Congress eyes DREAM Act: Fair to illegal immigrants or back-door amnesty?
Loading...
| Washington
If compelling human stories counted as votes, the DREAM Act would breeze through the lame-duck session of Congress, which resumes on Monday.
Take Pedro Ramirez, the student body president at California State University, Fresno, whose illegal status recently was leaked by an anonymous tipper. In response, hundreds of Fresno State students rallied to support him last week.
“It’s time to pass the DREAM Act,” said university President John Welty, who urged students to call members of Congress.
RELATED: Top 10 benefits of a college degree
The Development, Relief and Education for Alien Minors Act, first introduced in August 2001, creates a path to citizenship for children under the age of 16 brought to the US illegally and who attend college or have joined the military. It’s a top priority of Senate Democrats in the waning days of the 111th Congress. Senate majority leader Harry Reid of Nevada says he will take the measure to the floor as early as next week.
It’s also a flash point in an ongoing partisan fight over whether and how to reform the nation’s immigration laws. Republicans have pressed for stronger enforcement of existing law – including beefed up border security and more reliable identify documents to help employers screen applicants – as a confidence-building measure.
In anticipation of a floor fight over this bill, Senate Republicans on the Judiciary Committee are circulating a position paper that describes the DREAM Act as a gateway to a broad amnesty for millions of people and their extended families now in the US illegally.
“It is highly likely that the number of illegal aliens receiving amnesty under the DREAM Act will be much higher than the estimated 2.1 million due to fraud and our inherent in ability to accurately estimate the alien population,” concluded a report released by Sen. Jeff Sessions (R) of Alabama, the top Republican on the Senate Judiciary Committee.
After criticism that the bill included no age limits – and therefore was a potentially broad amnesty measure – sponsors capped eligibility at Age 35.

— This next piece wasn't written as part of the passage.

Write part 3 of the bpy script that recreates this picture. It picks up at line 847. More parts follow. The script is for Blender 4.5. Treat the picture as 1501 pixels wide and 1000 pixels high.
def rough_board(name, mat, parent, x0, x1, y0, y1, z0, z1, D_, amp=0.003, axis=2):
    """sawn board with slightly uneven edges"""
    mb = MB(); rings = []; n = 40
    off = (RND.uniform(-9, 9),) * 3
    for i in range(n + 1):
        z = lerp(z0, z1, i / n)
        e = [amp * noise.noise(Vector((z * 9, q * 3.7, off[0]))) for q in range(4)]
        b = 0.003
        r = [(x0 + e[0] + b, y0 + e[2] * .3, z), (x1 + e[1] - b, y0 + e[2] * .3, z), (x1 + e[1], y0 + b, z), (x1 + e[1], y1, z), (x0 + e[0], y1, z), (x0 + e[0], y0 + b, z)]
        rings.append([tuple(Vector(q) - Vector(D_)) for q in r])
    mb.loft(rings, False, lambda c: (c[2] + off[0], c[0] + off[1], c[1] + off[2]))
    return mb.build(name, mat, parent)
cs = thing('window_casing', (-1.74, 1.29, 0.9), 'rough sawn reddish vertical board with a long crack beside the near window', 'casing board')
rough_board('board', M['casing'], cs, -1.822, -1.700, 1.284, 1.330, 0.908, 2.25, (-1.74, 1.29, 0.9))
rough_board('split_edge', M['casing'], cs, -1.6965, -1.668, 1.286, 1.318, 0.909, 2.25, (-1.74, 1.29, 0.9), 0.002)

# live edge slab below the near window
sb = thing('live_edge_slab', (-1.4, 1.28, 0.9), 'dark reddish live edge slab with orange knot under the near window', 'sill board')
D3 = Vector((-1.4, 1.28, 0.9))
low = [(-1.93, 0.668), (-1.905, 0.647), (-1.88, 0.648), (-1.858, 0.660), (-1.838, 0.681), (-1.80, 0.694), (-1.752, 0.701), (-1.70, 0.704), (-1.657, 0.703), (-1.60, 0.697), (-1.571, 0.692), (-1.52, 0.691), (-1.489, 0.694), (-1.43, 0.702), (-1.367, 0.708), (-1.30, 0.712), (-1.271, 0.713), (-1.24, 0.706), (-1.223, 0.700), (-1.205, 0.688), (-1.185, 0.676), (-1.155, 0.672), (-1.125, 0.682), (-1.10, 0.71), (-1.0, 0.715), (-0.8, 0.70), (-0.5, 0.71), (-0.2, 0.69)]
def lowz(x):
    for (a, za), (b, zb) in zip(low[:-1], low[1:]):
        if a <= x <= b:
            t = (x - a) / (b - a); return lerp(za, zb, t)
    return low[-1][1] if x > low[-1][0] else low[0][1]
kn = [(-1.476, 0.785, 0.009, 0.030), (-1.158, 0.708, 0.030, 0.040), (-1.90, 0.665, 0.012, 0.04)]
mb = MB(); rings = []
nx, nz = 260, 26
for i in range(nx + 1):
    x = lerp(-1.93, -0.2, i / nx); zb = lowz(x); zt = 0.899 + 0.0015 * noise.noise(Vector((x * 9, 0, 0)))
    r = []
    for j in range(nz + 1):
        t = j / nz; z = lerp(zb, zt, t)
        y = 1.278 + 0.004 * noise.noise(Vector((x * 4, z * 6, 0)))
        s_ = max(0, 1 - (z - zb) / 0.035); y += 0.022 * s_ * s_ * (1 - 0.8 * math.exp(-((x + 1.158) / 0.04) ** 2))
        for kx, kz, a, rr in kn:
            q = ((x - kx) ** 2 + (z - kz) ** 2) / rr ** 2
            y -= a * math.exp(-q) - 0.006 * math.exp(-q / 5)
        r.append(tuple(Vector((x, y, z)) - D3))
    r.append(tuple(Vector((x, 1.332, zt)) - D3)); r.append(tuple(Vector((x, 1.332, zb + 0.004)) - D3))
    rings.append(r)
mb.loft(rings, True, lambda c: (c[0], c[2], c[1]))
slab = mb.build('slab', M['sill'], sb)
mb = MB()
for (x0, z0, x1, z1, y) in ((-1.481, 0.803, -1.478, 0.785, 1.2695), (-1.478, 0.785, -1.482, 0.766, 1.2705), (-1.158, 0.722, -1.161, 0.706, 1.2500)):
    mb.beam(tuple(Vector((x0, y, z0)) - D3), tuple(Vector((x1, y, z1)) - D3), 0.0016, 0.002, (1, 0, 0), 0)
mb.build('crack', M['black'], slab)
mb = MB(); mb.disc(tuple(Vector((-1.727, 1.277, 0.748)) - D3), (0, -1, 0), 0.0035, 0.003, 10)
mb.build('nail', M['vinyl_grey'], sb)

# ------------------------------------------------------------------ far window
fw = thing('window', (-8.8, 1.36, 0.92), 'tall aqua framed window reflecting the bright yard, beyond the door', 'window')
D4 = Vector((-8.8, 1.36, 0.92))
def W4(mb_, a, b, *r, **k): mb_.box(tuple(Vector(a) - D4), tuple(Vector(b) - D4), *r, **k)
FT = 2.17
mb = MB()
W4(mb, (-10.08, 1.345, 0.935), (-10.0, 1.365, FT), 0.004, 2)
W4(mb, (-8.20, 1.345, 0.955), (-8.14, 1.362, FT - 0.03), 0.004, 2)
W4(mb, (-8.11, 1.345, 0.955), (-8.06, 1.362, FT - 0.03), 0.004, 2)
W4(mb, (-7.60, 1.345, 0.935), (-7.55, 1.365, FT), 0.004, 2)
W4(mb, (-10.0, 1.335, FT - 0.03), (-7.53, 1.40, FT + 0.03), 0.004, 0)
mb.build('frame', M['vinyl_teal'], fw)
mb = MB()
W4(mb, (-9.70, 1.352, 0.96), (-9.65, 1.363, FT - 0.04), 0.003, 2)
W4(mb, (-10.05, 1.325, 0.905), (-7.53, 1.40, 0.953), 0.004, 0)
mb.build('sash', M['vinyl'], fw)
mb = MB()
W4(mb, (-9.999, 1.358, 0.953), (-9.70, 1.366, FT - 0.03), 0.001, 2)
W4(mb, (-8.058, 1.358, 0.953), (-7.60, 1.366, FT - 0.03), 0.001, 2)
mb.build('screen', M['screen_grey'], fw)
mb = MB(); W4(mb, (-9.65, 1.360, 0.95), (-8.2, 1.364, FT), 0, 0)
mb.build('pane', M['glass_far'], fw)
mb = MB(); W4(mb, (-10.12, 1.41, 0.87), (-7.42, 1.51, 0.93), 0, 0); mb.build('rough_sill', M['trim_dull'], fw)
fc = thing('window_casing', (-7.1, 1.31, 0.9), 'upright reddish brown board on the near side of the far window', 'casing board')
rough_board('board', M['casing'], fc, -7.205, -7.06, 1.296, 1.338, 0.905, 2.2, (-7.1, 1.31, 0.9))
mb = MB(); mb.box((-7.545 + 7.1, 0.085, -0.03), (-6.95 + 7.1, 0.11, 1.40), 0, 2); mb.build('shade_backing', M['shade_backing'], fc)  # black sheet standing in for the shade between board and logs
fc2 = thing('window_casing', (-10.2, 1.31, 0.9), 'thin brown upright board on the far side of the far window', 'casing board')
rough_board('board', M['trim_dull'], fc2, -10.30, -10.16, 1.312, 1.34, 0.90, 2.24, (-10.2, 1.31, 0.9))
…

The US Department of Education estimates that there are some 55,000 students about to graduate from high school who could qualify for help under the terms of the act.
“Many young people – many were my students when I ran Chicago Public Schools – have done everything right: They’ve gone to school,... gotten good grades, worked hard, they’ve played by all the rules, and then the chance of going to college was denied them,” said Education Secretary Arne Duncan in a Nov. 18 press conference call. “That is absolutely unfair to those children ... and to our country and economy.”
In addition to coping with Republican opposition, Democrats will also need to bring on board lawmakers in their own ranks. At least seven Senate Democrats have expressed doubts about the measure or committed themselves in advance to oppose it. That makes winning the 60 votes needed to break a Republican filibuster well out of reach.
But Democrats still have strong reasons to push the legislation. “It’s a send-a-message vote,” says Julian Zelizer, a congressional historian at Princeton University in New Jersey. “Hispanic votes will be critical if Democrats want to get reelected or take back control of the House.”
Anti-illegal immigration groups caution that a vote for the DREAM Act could also threaten Republican senators who face voters in 2012.
“The pro-DREAM people are trying to gin up this sense of inevitability,” says Mark Krikorian, executive director of the Center for Immigration Studies in Washington. “Even the Republicans who cosponsored it – Sens. Richard Lugar of Indiana and Orrin Hatch of Nevada – they’re up in two years and they are facing [possible] conservative primary challengers,” he adds. “Do they want to open up this huge new target on their backs? I don’t see it.”